The nation’s highest court issued a unanimous ruling in Trump v. Anderson, the Colorado case that sought to invoke Section 3 of the 14th Amendment, which famously bars those who have “engaged in insurrection” from holding office. Suffice it to say, Section 3 has suddenly become quite the popular reading assignment for legal scholars who enjoy dusty corners of the Constitution getting their moment in the sun.

Colorado’s Supreme Court had caused quite the stir in December by ruling that Trump’s attempts to block the peaceful transfer of power after the 2020 election rose to the level of insurrection. It was a bold move, akin to trying to referee a food fight with a copy of the Federalist Papers.

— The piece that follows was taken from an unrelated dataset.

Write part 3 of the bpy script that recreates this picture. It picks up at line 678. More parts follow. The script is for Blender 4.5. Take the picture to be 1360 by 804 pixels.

The U.S. Supreme Court, however, took a less action-packed view. In a relatively short 13-page opinion, the Court diplomatically hinted that while yes, we understand your concerns, no, you cannot unilaterally prevent a major party candidate from running for president just because things got a little rowdy in January 2021. The decision reads like the judicial equivalent of telling the states, “Nice try, but no.”

Chief Justice John Roberts presumably held the gavel with both hands while the Court not-so-subtly reminded everyone that disqualifying a candidate must be a federal affair and, more importantly, one undertaken by Congress, not a patchwork of enterprising state courts and election boards armed with pocket Constitutions and a sense of destiny.

Justice Amy Coney Barrett, in a separate opinion, encouraged everyone to calm down and stop trying to turn the judiciary into the star of a constitutional drama already verging on a telenovela. She warned that “this is not the time to amplify disagreement with stridency.” Which is a legal way of saying that shouting louder in all caps does not make your argument better.

“The Court holds that states may disqualify persons holding or attempting to hold state office. But states have no power under the Constitution to enforce Section 3 with respect to federal offices,” the ruling reads, gently lowering the hammer.

While the opinion does not go so far as to say Trump definitely did not engage in insurrection, it also deftly sidesteps declaring that he did, which is the judicial equivalent of nodding politely and leaving the party before things get awkward.

This ruling effectively keeps Trump on the ballot in all 50 states and puts the kibosh on other states who were toying with the idea of booting him from theirs, presumably during their next brunch meeting of “Secretaries of State for Democracy Preservation.”

So Trump remains on the ballot, the legal scholars continue sharpening their quills, and the rest of us carry on hurtling toward November like riders in a constitutional roller coaster operated by mimes with law degrees.

Democracy staggers on, just slightly more organized than a group chat planning brunch.